• Sunday, February 25, 2024
businessday logo


Violent party congresses, hate speech, danger signals to 2019 general elections….Jega


Tony Ailemen, Abuja.

Former chairman of the Independent National Commission (INEC), Attahiru Jega, on Monday identified the altercations and violence that trailed the recent outcome of All Progressive Congress ( APC) nationwide congresses as danger signals that the 2019 general elections may not be hitch free.

Jega posited that the crises trailing the APC Congresses is a clear signal that the ruling party APC may not be able to guarantee the conduct of free and fair general elections next year.

The former INEC Chairman, reputed to have conducted the election that led to the change of government that secured victory for an opposition party in Nigeria for the first time in history, stated this while delivering the 2018 Democracy Day Lecture at the International Congress Center, Abuja.

“If political parties cannot organise their internal elections peacefully, how can they engage the other parties with civility in the general elections. It is very very important that this is addressed because if there is crisis in the elections, some of these issues are outside the scope of electoral commission but in the end it is the electoral commission that gets blamed.

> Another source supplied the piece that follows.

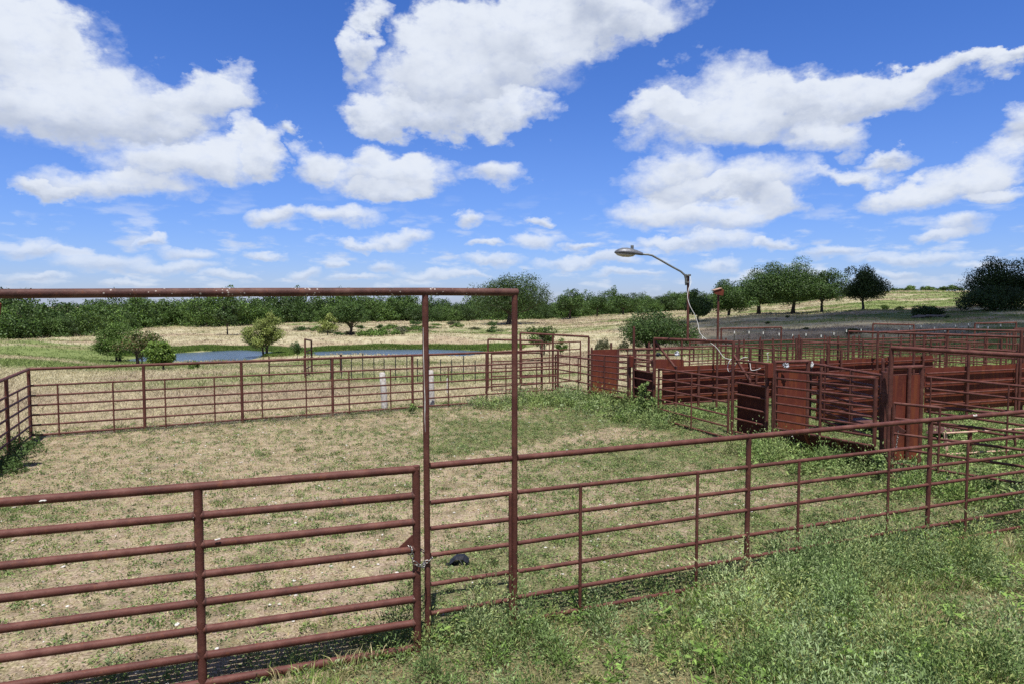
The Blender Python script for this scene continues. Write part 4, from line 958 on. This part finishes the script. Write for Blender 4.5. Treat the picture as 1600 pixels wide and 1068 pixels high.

Jega also listed what he described as “increasing incidents of hate speech” as other factors that must be checked ahead of the 2019 general elections

” The second thing we need to address is the recent spate of hate speeches by political actors, religious leaders. It is these unbridled utterances by opinion leaders, religious leaders, political leaders that facilitated electoral violence in general elections. So this has be tamed. Again, we must take serious measures to ensure that the rule of law is complied with, so effective prosecution is very important to mitigate against this challenge.”

Jega also cautioned the present administration against focusing too much on embezzlement and theft under the current anti-graft war, adding that the war should also tackle “bribe giving and taking in states and Federal Government institutions.”